Let $\mathcal F$ and $\mathcal G$ be sheaves of abelian groups over a topological space $X$ and let $\phi : \mathcal F\rightarrow \mathcal G$ be a morphism of sheaves.
If $\{U_{\alpha}\}$ is an open cover of $X$ such that $\phi(U_{\alpha}):\mathcal F(U_{\alpha})\rightarrow\mathcal G(U_{\alpha})$ is an isomorphism of abelian groups for every $\alpha$ then is it true that $\phi$ is an isomorphism of sheaves?
While trying to prove this I had to assume that for an open set $U\subseteq X$ the map $\phi(U_{\alpha}\cap U)$ is an isomorphism. However I can't show this unless the restriction map $\mathcal G(U_{\alpha})\rightarrow\mathcal G(U_{\alpha}\cap U)$ is surjective. So is there another way to prove this or is it false? Can someone give me a counter example?
Thank you.
This is not true. Let $X$ be any topological space, equipped with a nonzero sheaf $\mathcal{F}$ that has no global sections except $0$ (such spaces and sheaves exist).

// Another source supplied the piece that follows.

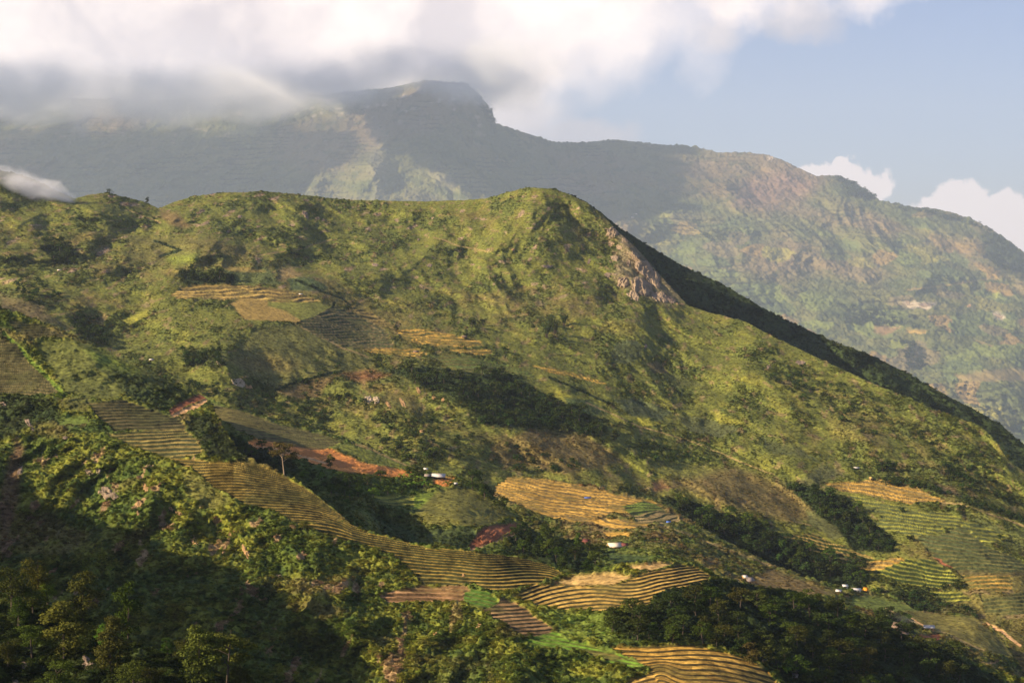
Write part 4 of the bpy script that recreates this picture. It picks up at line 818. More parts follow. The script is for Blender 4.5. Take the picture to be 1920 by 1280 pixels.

Consider the trivial $1$-element cover of $X$, and let $\phi$ be the $0$-morphism $\mathcal{F}\to\mathcal{F}$. Clearly, the morphism $\phi$ induces an isormorphism $\phi(X):\mathcal{F}(X)\to\mathcal{F}(X)$, but $\phi$ is not an isomorphism of sheaves.
An example of such a sheaf is the sheaf $\mathcal{O}(-1)$ on $\mathbb{P}^1_\mathbb{C}$. Indeed, this is the sheaf of sections of the 'tautological' line bundle, which is a vector bundle whose fiber over a point $p\in\mathbb{P}^1_\mathbb{C}$ corresponding to a line $\ell\subset\mathbb{C}^2$ is the line $\ell$ itself. (The specifics of the proof here depend a bit on what category you're working in, algebraic, analytic, topological...).